Understanding Redis Memory Model and Its Applications

Redis is a popular in‑memory database; this article introduces its memory model, how to inspect memory usage via the INFO command, and key metrics such as used_memory, used_memory_rss, and mem_fragmentation_ratio.

The internal representation consists of redisObject, which stores type, encoding, reference count, LRU, and a pointer to the actual data, and SDS (simple dynamic string) used for keys and string values.

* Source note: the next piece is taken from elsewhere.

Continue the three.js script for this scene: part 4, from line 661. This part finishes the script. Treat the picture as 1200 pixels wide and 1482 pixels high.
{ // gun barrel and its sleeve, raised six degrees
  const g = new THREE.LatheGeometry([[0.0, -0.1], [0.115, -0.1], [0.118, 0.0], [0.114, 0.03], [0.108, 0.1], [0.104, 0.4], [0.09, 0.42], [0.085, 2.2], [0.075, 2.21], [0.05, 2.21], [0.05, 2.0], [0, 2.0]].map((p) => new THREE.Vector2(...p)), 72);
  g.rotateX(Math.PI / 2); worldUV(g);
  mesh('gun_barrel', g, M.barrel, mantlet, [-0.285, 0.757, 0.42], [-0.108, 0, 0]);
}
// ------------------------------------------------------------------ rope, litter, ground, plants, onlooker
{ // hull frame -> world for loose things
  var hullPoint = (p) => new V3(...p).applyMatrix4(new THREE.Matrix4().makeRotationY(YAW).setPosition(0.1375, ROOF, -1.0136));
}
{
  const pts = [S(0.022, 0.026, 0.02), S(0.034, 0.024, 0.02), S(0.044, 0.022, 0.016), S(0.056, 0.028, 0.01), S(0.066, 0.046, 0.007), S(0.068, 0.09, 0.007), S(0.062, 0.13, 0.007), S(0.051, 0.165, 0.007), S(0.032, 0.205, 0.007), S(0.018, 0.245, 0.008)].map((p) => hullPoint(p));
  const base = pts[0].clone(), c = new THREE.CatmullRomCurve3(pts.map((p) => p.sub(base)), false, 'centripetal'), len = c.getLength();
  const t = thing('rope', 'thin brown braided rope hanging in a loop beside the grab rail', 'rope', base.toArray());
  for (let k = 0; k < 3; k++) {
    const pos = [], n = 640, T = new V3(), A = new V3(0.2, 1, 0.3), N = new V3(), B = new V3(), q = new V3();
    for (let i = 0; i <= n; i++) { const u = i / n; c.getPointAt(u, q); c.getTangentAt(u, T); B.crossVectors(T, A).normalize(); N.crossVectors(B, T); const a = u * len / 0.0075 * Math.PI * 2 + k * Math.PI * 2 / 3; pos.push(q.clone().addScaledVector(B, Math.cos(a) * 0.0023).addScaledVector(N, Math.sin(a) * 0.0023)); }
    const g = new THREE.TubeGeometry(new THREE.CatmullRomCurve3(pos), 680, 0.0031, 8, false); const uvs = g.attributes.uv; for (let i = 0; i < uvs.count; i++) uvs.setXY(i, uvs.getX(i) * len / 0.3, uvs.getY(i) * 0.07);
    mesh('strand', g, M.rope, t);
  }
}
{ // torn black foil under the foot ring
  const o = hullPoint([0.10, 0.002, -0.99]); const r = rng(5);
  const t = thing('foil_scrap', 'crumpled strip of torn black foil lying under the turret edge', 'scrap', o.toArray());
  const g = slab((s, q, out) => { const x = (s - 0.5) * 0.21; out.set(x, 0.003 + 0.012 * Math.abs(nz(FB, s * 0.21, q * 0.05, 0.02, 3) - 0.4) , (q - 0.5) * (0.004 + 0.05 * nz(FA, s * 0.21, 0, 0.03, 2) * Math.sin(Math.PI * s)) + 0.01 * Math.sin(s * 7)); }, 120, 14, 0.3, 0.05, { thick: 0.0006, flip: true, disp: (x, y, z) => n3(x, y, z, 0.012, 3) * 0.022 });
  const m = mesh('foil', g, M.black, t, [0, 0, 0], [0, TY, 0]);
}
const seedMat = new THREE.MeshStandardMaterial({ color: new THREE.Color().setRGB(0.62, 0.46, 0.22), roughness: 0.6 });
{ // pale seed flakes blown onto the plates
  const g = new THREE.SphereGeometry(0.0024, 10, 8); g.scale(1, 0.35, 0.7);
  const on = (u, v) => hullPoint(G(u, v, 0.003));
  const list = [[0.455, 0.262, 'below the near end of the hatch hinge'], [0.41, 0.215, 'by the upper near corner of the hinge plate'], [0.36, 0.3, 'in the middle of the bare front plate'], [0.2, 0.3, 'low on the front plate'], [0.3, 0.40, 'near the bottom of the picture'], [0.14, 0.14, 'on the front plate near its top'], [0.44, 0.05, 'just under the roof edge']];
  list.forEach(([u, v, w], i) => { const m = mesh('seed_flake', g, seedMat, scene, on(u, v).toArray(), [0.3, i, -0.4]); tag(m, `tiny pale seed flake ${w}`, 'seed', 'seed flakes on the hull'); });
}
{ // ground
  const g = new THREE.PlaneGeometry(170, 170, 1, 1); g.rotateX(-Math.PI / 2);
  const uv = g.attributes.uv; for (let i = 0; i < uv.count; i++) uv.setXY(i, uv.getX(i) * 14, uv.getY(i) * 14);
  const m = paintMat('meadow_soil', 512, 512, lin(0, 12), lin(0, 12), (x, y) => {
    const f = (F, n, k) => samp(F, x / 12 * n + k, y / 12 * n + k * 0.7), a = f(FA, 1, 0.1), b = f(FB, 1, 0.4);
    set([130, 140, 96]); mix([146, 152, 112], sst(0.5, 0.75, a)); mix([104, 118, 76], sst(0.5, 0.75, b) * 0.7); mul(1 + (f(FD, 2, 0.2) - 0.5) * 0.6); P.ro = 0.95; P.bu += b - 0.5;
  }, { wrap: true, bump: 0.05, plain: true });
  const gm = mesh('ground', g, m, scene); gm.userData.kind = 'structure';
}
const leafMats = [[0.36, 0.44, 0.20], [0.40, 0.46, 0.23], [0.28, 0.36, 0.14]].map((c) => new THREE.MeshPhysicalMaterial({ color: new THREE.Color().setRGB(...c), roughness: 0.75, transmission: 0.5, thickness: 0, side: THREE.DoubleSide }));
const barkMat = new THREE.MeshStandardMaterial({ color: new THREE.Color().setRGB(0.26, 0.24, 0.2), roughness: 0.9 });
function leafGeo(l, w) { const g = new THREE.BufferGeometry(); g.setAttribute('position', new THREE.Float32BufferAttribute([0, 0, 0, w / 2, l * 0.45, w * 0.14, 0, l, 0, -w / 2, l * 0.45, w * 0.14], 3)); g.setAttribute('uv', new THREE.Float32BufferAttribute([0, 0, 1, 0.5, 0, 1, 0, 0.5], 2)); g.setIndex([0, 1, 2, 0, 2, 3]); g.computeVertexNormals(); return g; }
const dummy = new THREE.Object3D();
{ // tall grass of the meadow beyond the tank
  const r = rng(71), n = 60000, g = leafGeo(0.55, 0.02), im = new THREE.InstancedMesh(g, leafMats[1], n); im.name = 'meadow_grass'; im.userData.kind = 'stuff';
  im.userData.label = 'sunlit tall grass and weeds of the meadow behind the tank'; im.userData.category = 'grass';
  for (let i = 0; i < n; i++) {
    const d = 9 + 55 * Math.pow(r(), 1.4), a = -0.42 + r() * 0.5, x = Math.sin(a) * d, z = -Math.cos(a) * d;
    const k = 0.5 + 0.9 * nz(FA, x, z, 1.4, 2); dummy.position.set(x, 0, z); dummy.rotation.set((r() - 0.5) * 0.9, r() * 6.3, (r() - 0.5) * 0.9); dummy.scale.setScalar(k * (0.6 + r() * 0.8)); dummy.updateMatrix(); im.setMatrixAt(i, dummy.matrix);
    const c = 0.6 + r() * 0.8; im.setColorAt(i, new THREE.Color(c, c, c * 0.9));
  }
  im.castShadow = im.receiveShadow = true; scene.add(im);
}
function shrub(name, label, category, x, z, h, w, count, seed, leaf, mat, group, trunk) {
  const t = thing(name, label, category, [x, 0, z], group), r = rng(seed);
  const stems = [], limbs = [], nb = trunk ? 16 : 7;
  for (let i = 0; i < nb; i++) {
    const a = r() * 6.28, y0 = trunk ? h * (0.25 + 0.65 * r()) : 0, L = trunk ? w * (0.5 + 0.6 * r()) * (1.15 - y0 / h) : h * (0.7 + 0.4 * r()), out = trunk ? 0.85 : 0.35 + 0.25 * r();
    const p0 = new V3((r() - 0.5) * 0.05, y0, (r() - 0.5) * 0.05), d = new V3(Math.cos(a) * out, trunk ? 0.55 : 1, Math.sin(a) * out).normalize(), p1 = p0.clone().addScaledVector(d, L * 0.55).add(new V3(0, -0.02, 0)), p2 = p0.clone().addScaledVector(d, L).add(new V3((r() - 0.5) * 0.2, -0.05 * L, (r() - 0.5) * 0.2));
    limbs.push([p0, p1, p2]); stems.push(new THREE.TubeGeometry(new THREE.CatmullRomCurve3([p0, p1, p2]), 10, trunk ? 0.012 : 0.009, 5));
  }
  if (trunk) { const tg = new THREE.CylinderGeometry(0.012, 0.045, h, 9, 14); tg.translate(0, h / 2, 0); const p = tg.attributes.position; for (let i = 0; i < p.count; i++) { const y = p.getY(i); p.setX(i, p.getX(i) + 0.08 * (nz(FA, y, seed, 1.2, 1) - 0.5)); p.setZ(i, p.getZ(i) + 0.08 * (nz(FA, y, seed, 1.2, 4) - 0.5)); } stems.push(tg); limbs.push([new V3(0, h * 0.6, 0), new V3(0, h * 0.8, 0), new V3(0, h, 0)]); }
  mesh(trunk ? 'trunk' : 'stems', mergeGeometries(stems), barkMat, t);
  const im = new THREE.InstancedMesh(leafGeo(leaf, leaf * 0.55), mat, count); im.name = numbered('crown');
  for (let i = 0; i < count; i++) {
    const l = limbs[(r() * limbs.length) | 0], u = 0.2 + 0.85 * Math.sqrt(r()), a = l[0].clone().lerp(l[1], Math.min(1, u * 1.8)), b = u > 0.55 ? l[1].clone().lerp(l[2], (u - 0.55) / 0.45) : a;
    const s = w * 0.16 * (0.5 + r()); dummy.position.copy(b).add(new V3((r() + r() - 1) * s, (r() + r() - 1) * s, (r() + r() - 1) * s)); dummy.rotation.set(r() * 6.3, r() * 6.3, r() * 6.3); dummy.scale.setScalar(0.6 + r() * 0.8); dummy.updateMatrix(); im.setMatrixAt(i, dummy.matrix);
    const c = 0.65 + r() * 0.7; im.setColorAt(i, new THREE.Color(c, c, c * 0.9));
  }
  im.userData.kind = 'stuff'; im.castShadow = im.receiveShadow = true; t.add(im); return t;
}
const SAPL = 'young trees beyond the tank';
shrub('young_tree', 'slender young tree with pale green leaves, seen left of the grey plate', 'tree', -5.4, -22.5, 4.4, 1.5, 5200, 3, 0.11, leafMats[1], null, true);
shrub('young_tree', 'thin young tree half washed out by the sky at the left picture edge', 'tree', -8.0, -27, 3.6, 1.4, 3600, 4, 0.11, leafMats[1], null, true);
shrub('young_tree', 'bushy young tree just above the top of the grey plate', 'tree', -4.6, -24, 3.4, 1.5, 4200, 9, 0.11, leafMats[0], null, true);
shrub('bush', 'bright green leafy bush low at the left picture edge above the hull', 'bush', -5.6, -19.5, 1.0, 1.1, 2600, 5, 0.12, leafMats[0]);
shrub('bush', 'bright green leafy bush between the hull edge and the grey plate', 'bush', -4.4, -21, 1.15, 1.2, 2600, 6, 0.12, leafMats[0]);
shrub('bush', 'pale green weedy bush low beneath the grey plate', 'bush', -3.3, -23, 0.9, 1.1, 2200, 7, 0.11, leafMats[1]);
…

typedef struct redisObject {
    unsigned type:4;
    unsigned encoding:4;
    unsigned lru:REDIS_LRU_BITS;
    int refcount;
    void *ptr;
} robj;

Redis supports five data types—strings, lists, hashes, sets, and sorted sets—each with multiple internal encodings (e.g., int, embstr, raw for strings; ziplist or linkedlist for lists; ziplist or hashtable for hashes; intset or hashtable for sets; ziplist or skiplist for sorted sets). The article details when Redis switches between encodings based on element count and size.

typedef struct dictEntry {
    void *key;
    union {
        void *val;
        uint64_t u64;
        int64_t s64;
    } v;
    struct dictEntry *next;
} dictEntry;

Memory allocation is performed by jemalloc by default, which groups allocations into size classes to reduce fragmentation. The article explains how to estimate memory consumption for a set of key‑value pairs by accounting for dictEntry, SDS, redisObject, and bucket array sizes.

Practical examples show Java code that inserts 90 000 keys into Redis and measures the memory increase, confirming the theoretical calculation.

Finally, the article offers optimization tips such as using appropriate encodings, leveraging integer storage, sharing common objects, and monitoring mem_fragmentation_ratio to decide when to restart Redis or adjust maxmemory policies.